Review: Dissipatio H. G.: The Vanishing by Guido Morselli


originally published in Italian in 1977

translated by Frederika Randall

NYRB Classics

December 1, 2020

144 pages

grab a copy here or through your local independent bookstore

Dissipatio Humanis Generis: the disappearance of the human race.

This is Guido Morselli’s theme, and it’s explored with all of the seriousness and depth one would expect from a writer so well-versed in Latin, philosophy, psychology, literature, and many other subjects. A journalist and author who committed suicide in 1973, having had none of his manuscripts accepted for publication, Morselli became a literary sensation in Italy just after his death with the printing of those same manuscripts.

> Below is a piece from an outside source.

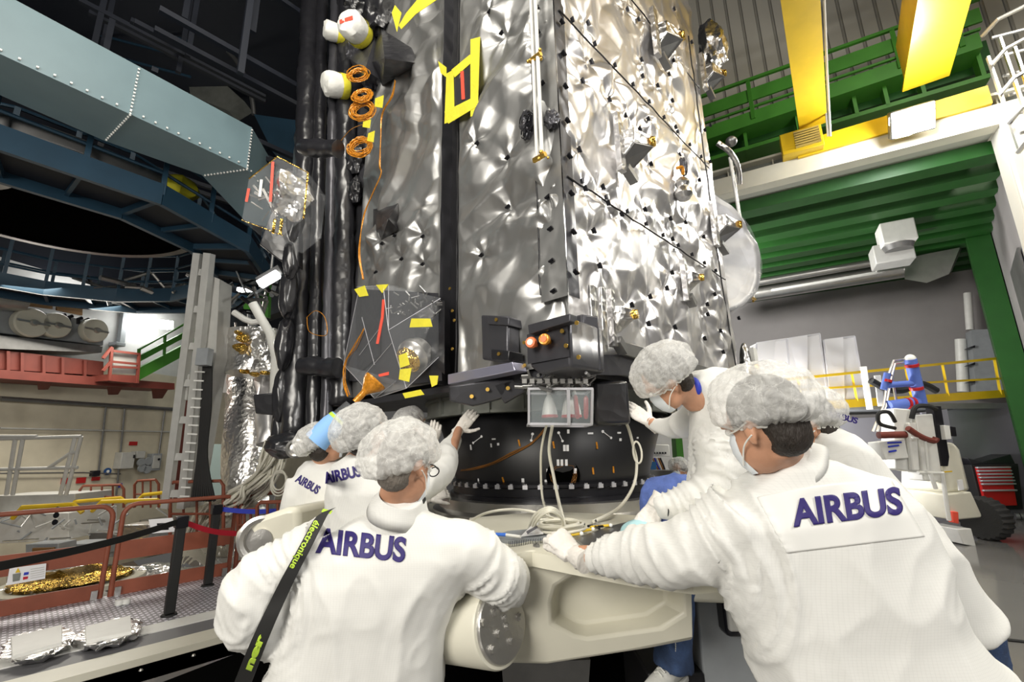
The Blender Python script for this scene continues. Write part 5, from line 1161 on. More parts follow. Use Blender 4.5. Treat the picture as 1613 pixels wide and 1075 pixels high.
for k in range(30):
    p = at(random.uniform(345, 430), random.uniform(440, 520), d=7.7+random.uniform(-.5, .5)); b = MB(); b.tube([p, p+Vector((random.uniform(-.4, .4), random.uniform(-.4, .4), random.uniform(-.4, .4)))], random.uniform(.012, .04), 6); b.build('pipe', random.choice(['steel_dark', 'steel', 'grey_paint', 'clip']), jk)
for k in range(30):
    p = at(random.uniform(150, 320), random.uniform(440, 470), d=9); b = MB(); b.tube([p, p+Vector((random.uniform(-.6, .6), random.uniform(-.3, .3), random.uniform(-.25, .25)))], random.uniform(.015, .05), 6); b.build('pipe', random.choice(['steel_dark', 'steel', 'steel']), jk)
# ---------------------------------------------------------------- right side: alcove, runway, crane
ZR = 6.10
ra = at(1150, 303, z=ZR); rb_ = at(1570, 196, z=ZR); rdir = (rb_-ra).normalized(); rnx = Vector((-rdir.y, rdir.x, 0));
if rnx.x < 0: rnx = -rnx
ra2 = ra-rdir*4; rb2 = rb_+rdir*1.2
rw = thing('crane_runway', (ra+rb_)/2, 'cream steel runway beam carrying the yellow crane', 'beam')
b = MB(); b.obox((ra2+rb2)/2+UP*.16+rnx*.12, (rb2-ra2)/2, rnx*.12, UP*.16); b.build('lower_flange', 'cream_paint', rw)
b = MB(); b.obox((ra2+rb2)/2+UP*.38+rnx*.2, (rb2-ra2)/2, rnx*.06, UP*.10); b.build('web', 'grey_beam', rw)
b = MB(); b.obox((ra2+rb2)/2+UP*.48+rnx*.12, (rb2-ra2)/2, rnx*.14, UP*.02); b.build('rail_head', 'cream_paint', rw)
b = MB()
for k in range(12): p = ra2.lerp(rb2, (k+.5)/12)+UP*.38+rnx*.11; b.obox(p, rdir*.01, rnx*.03, UP*.1)
b.build('stiffeners', 'cream_paint', rw)
# corrugated wall above, green catwalk
XC = 1.9
WU0 = ra2+rnx*XC-rdir*3; WU1 = rb2+rnx*XC+rdir*2
b = MB(); b.prism([WU0+UP*.2, WU1+UP*.2, WU1+UP*9, WU0+UP*9], rnx*.2); cw = b.build('wall_right', 'corrugated_wall')
struct(cw)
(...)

Suicide is central to Dissipatio H. G. since the narrator’s attempt to kill himself is likely, and ironically, what saves him from the Event, the Vanishing, or whatever he decides to call the mysterious disappearance of the human race. (Notably, Morselli’s narrator never actually settles on a name for what has happened, though he does seem to favor “the Event.”) Removing himself from the bustling, mercantile city of Chrysopolis, where there are as many banks as churches, hadn’t been enough for the narrator, tired as he was of human greed, desire, jealousy, and all the other vices one can think of. His retreat to a mountain village outside Chrysopolis hadn’t provided the narrator with the peace of mind he wanted, so he decided to enter a cave and drown himself in a pool there.

Contemplation on the edge of the abyss leads to a change of heart, and the narrator emerges from the cave…into a new world. It takes a few days, but he eventually realizes that (except for perhaps a few other hypothetical survivors whom he wouldn’t ever meet anyway), humanity has vanished. There aren’t any bodies in the streets or even any sign as to the cause of the disappearance–except, perhaps, for the loud clap of thunder that occurred as the narrator was exiting the cave, having chosen life.

Quickly enough, animals and birds start returning to the places from which they had long been banished, wandering the streets and eating everything they come across. Cars line the roads and ditches, radios continue to work, and–eerily enough–some machines continue to go through their pre-programmed motions, oblivious to the fact that their human overseers have abandoned them.

Such a situation naturally leads the narrator to contemplate time, history, narrative, community, loneliness, and silence. He wanders the city and surrounding towns, “hearing” the silence of the lack of human activity that almost seems to drown him. He thinks about how such an event is like a chapter break in a book, with his own story as the Last Man an entirely new kind of narrative. Even his previous disgust with human society undergoes a shift, with the narrator finding that the old adage is true–be careful what you wish for. He wished to be alone, and now that he is, the loneliness is so oppressive that it has become tangible.

Such a situation allows Morselli’s narrator to reevaluate how interconnected humans are with one another and how that has determined so much about how we have built our societies and our cities. Alone among the animals and machines, the narrator has become godlike in the sense that the perspective he has on all he sees is unique. He is free to rename everything, build massive pyres of human-made detritus, and start time over at Year 1, if he chooses. And yet, the narrator keeps coming back to his memory of the psychiatrist who treated him years before for anxiety and obsessive compulsive disorder. Realizing that the psychiatrist, Dr. Karpinsky, was his only real friend, the narrator dwells on Karpinsky’s genuine concern, patience, and love for his fellow humans. In contrast to the other characters of the narrator’s memory, Karpinsky stands out as one of the only noble people we meet in the book–and yet Karpinsky himself was killed tragically years before the Vanishing.

Dissipatio H. G. is so much more than just a character’s thoughts as he wanders around looking for another (any other) human being. The situation Morselli creates lends itself–to this reader’s mind, at least–to speculation that the narrator did kill himself and is now wandering in a kind of personalized pergatory. Or perhaps, in a twist of cruel irony, he is simply a character in someone else’s dream (something something Descartes and that high school philosophy class I took twenty years ago something something). Morselli could be working out the same thing that Stanislaw Lem, for instance, explored in his short fiction–i.e. the idea of the individual “giving birth” to a new universe and becoming its god (also see Sturgeon’s “Microcosmic God” and probably a million other stories/novels I don’t know about).

Finally, Dissipatio H. G. has a very Thomas Mann-ian flavor to it, which is basically the highest praise any book will ever get from me. So go read this gem of a story and you can thank me anytime.